There is nothing that people can not reach by their imagination and creativity. However, without effort and hard work, nothing is attainable. Through hard work, practice, and persistence human beings can gain what they plan for. Therefore, after planning for your life, and setting your goals that have a tint of God, you have to work hard and "… and once you are resolved, put your trust in Allah…" (3: 159)
Allah also orders people to be careful about the health of their body and soul at the same time when He provides them with sleeping habits: "Stand vigil through the night, except for a little [of it], a half, or reduce a little from that, or add to it, and recite the Quran in a measured tone." (73: 2- 4)
One may say that the above verses apply only to the Prophet (PBUH&HP), but whoever follows these habits will achieve high spiritual levels; "And keep vigil for a part of the night, as a supererogatory [devotion] for you. It may be that your Lord will raise you to a praiseworthy station." (17: 79) Studying the biography of great believers, one can realize that the night watch was one of the most explicit parts of their daily routine.

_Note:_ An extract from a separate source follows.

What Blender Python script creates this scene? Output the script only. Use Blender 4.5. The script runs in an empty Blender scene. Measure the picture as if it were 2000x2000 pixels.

Allah (SWT) also orders people to watch what they eat, as eating habits have a significant effect on the human body and soul: "Let man consider his food" (80: 24) Having a healthy body and soul will help people to be more productive.
One great habit that can help people have a more productive life, as recommended by Allah (SWT), is reciting the Quran: "…So recite as much of the Quran as is feasible. …" (73: 20)
Reading the Quran and contemplating over its stories, examples and even rulings can help us have a more creative and analytic mind, and this is aside from the miraculous impact that reciting the Quran has on human soul and body "We send down in the Quran that which is a cure and mercy for the faithful…" (17: 82)
In the Quran, Allah (SWT) has always put faith beside practice, which shows the importance of taking action instead of being passive human beings: "By time! Man is indeed in loss, except those who have faith and do righteous deeds, and enjoin one another to [follow] the truth, and enjoin one another to patience." (103: 1- 3)
Imam Ali (AS), in his letter to his son, Imam Hasan (AS), says: "My son! Know that you were created for the Hereafter, not for this world, for extinction (in this world), not for permanence, and death, not for life. You are in an abode from which you must depart, in a place from which you acquire your provisions, and on a path to the Hereafter." [2]
It is vital to keep in mind that we are not going to live in this world forever. We are here for a short time, and we need to prepare for the real life as mentioned in the Quran: "The life of this world is nothing but diversion and play, but the abode of the Hereafter is indeed Life (itself), had they known!" (29:64). Therefore, if we live every moment of our life knowing that we are traveling to the real world any moment, then we will try our best to make the best out of our time, energy, and talents.
In sum, having a more productive life is a necessity for all Muslims, and to improve one's productivity, planning a life based on the Quran and Islamic teachings can be a great guideline.
References:
- Ibn Shu’bah ,Tuhaf al-Uqul, P. 409-410.
- Allamah Sharif Razi,Nahj al-Balaghah, letter 31.